Any feedback is much appreciated.

Thank you for your time.

Answer 1

One may gain more insights by writing the maximal operator in a different way. By change of variable, $$ Mf(x)=\sup\limits_{r>0}A_r(f) $$ where $A_r(f)$ is the average of the function $|f|$ over the interval $B_x(r)=(x-r,x+r)$: $$ A_r(f)=\frac{1}{2r}\int_{x-r}^{x+r}\vert f(t)\vert\;dt\;. $$

One can then focus on the case $[a,b]=[0,1]$ since the general one is not very different.

When $f=1_{[0,1]}$, the average is given by $$ A_r(f)=\frac{|B_x(r)\cap (0,1)|}{|B_x(r)|}\tag{1} $$ namely, the ratio of the length of the intersection $B_x(r)\cap (0,1)$ and the length of $B_x(r)$. One can immediately see that this quantity is at most $1$.

To find the maximal value (1), it is helpful to draw a picture. There are several cases.

• When $x\in(0,1)$, the average $A_r(f)$ achieves its maximal value $1$ whenever $B_x(r)\subset (0,1)$.

• When $x=0$ or $x=1$, the length of $B_x(r)\cap (0,1)$ is at most a half of $B_x(r)$, which gives the maximal value of $A_r(f)$ as $\dfrac12$ in this case.

• The cases when $x<0$ and $x>1$ are similar. Let us consider $x>1$. Again, drawing a picture will be very helpful.

  • If $r< x-1$, then the numerator in (1) is zero.

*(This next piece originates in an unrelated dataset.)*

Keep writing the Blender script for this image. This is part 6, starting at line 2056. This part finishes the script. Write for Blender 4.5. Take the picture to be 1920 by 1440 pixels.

So to achieve the maximum, we must have $r\ge x-1$.
  • On the other hand, if $r> x-0$, the numerator of (1) remains the same and the denominator will increase if one raises the value of $r$. So the maximal of $A_r(f)$ must be achieved for $x-1\leq r\leq x-0$. Explicitly, one can write $$ A_r(f) = \frac{r-(x-1)}{2r} = \frac{1}{2}-\frac{x-1}{2r},\quad r\in[x-0,x-1]\;, $$ which implies that the maximal is at $r=x-0$.